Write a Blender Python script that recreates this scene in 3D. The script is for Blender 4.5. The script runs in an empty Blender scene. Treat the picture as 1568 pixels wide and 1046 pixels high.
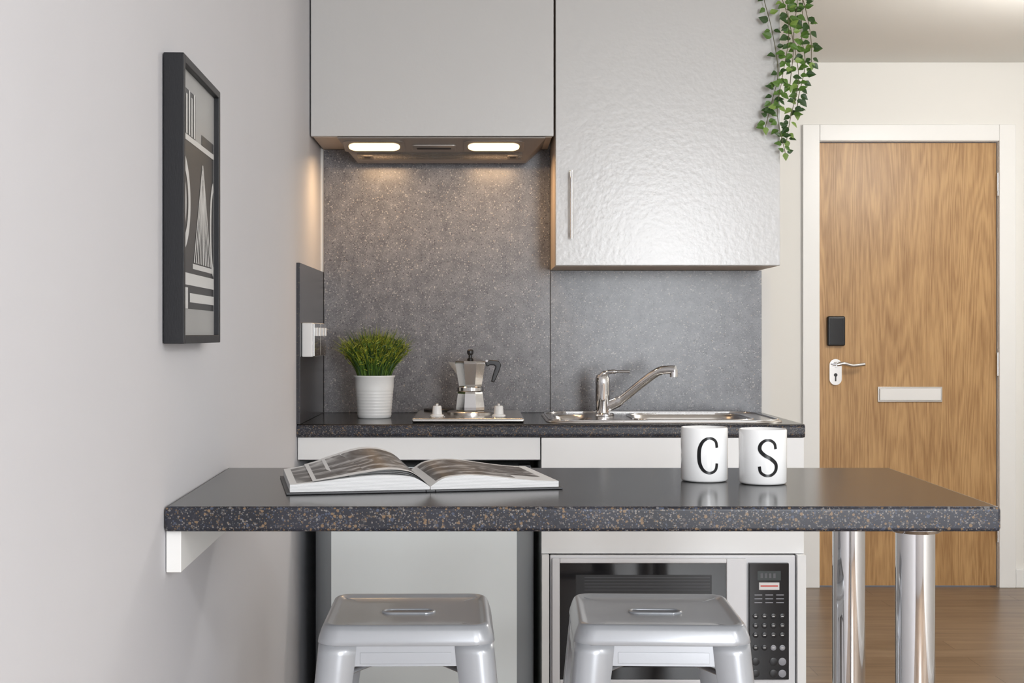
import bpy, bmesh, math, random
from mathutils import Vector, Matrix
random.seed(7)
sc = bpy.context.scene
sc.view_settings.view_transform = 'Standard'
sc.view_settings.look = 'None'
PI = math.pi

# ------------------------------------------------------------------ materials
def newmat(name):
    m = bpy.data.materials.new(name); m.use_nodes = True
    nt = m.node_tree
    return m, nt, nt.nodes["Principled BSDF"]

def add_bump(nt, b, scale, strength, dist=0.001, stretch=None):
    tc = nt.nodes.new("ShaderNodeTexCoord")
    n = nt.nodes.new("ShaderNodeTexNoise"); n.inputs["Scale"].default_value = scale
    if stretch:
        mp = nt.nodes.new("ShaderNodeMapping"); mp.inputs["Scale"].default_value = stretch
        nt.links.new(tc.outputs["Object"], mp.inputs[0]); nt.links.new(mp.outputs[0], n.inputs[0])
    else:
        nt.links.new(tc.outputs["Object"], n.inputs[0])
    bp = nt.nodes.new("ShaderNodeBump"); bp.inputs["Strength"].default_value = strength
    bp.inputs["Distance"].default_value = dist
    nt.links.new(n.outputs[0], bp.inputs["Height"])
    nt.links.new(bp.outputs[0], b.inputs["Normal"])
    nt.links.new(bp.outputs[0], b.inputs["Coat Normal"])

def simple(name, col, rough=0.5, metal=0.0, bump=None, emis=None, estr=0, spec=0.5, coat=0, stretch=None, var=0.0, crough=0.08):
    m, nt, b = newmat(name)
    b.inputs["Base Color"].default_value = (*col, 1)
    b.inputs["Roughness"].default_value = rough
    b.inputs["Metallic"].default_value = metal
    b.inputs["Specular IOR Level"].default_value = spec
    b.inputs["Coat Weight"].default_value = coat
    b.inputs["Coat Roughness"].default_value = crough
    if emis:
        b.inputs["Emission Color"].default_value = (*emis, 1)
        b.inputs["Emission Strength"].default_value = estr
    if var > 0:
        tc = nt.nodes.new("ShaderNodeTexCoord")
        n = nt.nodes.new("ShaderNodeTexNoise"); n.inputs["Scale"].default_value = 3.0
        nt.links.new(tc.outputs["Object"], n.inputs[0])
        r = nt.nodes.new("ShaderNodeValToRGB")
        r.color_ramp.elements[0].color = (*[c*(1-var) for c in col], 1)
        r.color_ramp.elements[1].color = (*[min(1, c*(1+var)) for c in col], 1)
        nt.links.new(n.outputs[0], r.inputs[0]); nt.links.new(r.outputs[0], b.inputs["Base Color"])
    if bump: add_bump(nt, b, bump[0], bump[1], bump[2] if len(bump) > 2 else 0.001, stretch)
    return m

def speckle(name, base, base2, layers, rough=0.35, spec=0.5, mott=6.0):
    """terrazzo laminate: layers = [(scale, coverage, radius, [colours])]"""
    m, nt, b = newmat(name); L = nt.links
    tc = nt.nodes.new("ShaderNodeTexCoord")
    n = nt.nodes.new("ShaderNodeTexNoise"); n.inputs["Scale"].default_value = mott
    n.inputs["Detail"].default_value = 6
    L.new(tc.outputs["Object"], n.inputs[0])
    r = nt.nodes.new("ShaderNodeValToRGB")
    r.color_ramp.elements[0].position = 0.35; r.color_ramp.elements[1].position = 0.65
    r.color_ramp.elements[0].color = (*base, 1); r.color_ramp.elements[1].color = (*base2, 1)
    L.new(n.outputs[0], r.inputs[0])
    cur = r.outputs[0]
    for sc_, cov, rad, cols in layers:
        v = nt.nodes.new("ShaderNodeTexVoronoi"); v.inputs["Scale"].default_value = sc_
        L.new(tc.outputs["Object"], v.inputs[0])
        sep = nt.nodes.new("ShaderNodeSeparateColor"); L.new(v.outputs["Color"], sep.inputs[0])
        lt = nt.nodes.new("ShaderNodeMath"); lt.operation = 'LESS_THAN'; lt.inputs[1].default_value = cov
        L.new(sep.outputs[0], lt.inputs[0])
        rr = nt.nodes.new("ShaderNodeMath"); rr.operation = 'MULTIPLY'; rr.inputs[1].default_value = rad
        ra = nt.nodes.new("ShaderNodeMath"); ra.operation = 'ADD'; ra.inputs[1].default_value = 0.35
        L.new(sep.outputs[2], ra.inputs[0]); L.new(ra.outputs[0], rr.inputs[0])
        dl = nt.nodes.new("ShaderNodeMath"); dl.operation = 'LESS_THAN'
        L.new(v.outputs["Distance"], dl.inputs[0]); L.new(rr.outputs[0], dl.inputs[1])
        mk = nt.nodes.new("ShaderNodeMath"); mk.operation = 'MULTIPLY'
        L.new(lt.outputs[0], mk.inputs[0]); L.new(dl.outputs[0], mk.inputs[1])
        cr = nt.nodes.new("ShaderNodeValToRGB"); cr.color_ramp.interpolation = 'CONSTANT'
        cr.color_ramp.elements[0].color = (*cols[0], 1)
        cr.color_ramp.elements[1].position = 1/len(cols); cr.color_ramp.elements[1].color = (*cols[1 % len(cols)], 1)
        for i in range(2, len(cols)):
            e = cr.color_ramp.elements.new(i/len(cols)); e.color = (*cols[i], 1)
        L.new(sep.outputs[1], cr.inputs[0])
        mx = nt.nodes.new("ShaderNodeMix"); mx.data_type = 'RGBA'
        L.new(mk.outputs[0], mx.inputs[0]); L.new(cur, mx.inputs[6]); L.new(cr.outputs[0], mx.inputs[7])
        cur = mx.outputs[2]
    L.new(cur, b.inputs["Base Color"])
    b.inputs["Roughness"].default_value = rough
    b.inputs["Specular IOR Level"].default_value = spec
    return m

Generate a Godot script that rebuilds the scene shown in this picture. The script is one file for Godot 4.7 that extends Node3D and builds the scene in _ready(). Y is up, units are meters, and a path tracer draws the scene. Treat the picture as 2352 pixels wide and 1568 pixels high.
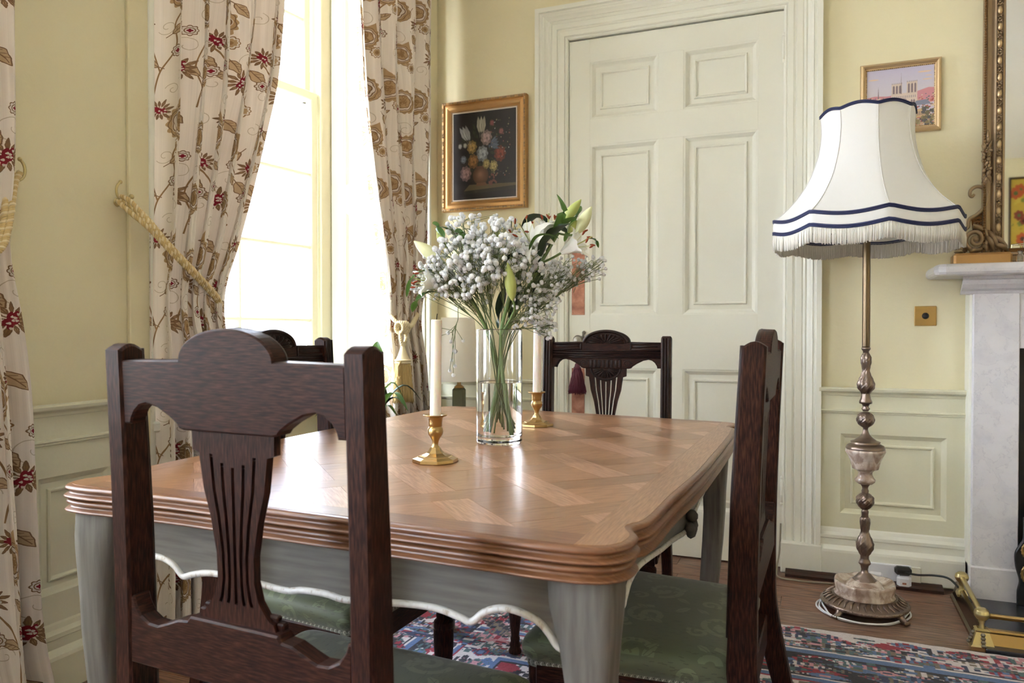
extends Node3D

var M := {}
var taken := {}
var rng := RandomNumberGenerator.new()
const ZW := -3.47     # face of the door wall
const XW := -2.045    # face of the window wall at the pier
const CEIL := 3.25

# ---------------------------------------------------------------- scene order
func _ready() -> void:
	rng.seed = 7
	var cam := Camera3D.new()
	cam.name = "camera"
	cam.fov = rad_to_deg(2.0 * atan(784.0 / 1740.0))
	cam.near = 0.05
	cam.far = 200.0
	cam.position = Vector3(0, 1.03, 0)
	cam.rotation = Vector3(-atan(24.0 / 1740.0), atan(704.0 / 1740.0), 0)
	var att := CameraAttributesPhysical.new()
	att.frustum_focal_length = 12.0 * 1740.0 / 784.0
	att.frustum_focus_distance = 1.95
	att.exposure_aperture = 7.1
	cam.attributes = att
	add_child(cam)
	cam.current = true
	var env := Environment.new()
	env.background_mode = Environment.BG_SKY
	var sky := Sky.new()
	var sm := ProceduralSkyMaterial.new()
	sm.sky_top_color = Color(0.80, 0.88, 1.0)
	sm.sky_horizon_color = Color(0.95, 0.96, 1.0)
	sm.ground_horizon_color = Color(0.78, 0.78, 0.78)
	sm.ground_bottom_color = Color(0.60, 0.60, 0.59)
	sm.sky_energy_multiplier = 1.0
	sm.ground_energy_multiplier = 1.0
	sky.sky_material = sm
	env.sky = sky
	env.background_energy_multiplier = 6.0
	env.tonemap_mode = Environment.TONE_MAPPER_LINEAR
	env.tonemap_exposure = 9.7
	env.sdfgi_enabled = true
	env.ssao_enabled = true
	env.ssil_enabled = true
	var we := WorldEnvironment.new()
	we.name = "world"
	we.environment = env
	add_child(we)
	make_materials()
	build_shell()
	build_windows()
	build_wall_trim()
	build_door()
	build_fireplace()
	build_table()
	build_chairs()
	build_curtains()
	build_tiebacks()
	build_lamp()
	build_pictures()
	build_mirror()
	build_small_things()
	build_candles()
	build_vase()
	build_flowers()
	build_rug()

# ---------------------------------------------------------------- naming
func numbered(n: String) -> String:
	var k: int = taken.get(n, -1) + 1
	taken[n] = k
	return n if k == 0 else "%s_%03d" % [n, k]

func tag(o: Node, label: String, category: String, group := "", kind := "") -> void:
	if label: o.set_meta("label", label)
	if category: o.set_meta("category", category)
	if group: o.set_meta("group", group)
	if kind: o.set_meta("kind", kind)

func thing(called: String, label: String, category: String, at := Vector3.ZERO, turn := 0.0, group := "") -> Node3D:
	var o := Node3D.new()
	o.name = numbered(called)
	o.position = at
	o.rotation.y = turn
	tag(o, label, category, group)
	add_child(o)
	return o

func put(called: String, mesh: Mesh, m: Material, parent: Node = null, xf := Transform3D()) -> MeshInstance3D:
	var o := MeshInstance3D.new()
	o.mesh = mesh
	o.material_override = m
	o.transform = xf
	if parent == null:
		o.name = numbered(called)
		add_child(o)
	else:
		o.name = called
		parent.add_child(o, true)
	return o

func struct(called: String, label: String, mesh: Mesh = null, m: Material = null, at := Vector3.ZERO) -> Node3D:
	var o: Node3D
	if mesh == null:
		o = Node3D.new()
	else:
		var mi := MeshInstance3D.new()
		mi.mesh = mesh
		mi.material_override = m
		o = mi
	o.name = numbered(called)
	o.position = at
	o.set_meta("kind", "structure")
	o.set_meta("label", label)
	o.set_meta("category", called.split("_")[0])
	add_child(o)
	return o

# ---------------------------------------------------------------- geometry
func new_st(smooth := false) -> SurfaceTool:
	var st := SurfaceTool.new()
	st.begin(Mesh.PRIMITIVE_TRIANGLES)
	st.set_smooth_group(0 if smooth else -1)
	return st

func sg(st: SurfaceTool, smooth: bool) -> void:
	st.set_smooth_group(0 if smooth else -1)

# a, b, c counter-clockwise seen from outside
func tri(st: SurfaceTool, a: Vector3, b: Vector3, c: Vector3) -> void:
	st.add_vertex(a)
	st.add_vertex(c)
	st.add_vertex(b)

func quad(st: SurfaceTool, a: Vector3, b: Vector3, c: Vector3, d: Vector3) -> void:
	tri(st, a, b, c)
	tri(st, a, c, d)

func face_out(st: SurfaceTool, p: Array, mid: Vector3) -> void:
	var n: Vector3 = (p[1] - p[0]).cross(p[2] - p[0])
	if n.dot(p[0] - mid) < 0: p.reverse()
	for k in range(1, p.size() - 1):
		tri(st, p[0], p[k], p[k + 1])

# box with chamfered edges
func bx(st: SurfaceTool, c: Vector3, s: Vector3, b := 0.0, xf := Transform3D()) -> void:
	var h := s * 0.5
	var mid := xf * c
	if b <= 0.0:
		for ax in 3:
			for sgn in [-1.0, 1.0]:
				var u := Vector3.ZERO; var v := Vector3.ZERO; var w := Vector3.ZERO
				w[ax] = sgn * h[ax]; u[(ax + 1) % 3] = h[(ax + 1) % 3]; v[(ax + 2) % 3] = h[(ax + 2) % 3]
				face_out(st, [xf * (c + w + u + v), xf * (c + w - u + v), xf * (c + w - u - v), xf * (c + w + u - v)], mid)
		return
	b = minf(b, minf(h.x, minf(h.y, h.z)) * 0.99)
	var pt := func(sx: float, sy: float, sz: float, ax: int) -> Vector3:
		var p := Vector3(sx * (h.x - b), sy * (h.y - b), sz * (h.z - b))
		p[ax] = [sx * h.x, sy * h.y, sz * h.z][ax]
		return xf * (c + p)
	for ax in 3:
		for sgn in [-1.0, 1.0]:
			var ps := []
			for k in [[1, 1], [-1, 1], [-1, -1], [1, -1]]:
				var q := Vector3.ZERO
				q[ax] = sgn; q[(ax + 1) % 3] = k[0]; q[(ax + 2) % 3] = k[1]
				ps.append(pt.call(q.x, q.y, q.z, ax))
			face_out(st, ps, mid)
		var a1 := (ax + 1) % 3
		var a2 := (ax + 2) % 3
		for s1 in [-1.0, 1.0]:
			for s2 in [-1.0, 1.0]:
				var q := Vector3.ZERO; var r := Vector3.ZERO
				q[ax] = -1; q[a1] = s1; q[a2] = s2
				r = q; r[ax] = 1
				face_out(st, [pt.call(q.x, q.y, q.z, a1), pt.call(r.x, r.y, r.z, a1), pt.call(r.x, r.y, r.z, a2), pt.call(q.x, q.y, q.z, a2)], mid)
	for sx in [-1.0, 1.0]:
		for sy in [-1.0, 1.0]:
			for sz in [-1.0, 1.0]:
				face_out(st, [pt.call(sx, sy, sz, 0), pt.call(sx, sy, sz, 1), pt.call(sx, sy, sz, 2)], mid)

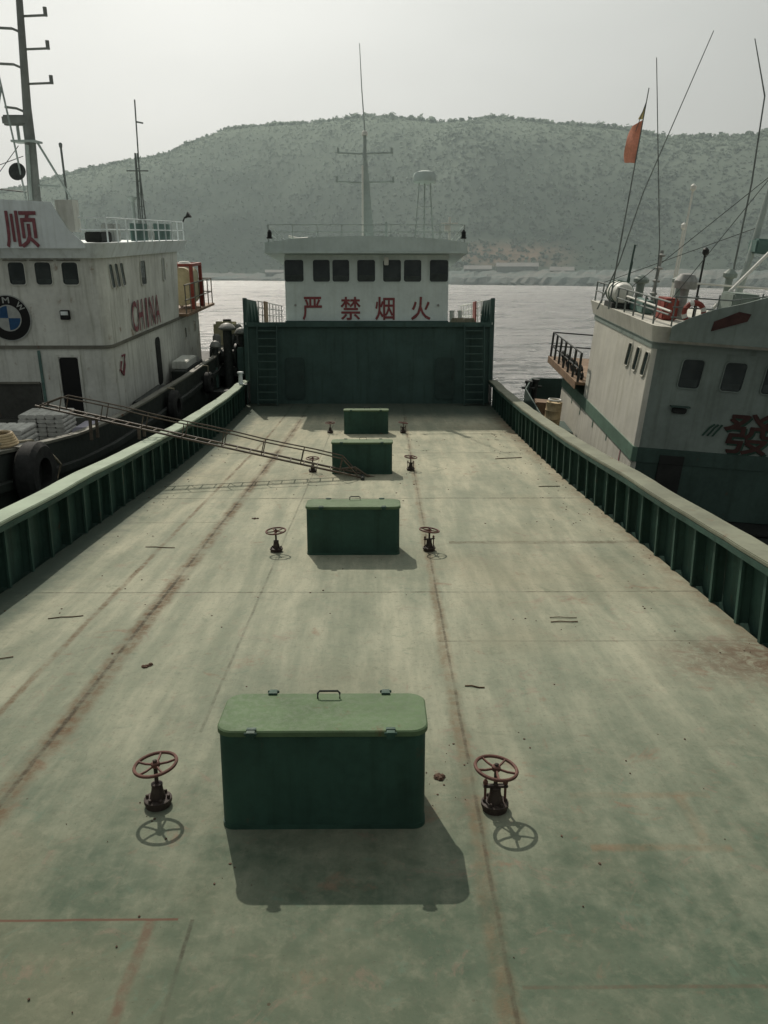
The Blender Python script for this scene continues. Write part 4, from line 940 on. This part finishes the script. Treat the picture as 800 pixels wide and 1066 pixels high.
────────────────
*The request*
From the line containing "Generate a Godot" through the line containing "const CEIL := 3.25", copy every line above exactly, without pictures.

*Written solution*
Generate a Godot script that rebuilds the scene shown in this picture. The script is one file for Godot 4.7 that extends Node3D and builds the scene in _ready(). Y is up, units are meters, and a path tracer draws the scene. Treat the picture as 2352 pixels wide and 1568 pixels high.
extends Node3D

var M := {}
var taken := {}
var rng := RandomNumberGenerator.new()
const ZW := -3.47     # face of the door wall
const XW := -2.045    # face of the window wall at the pier
const CEIL := 3.25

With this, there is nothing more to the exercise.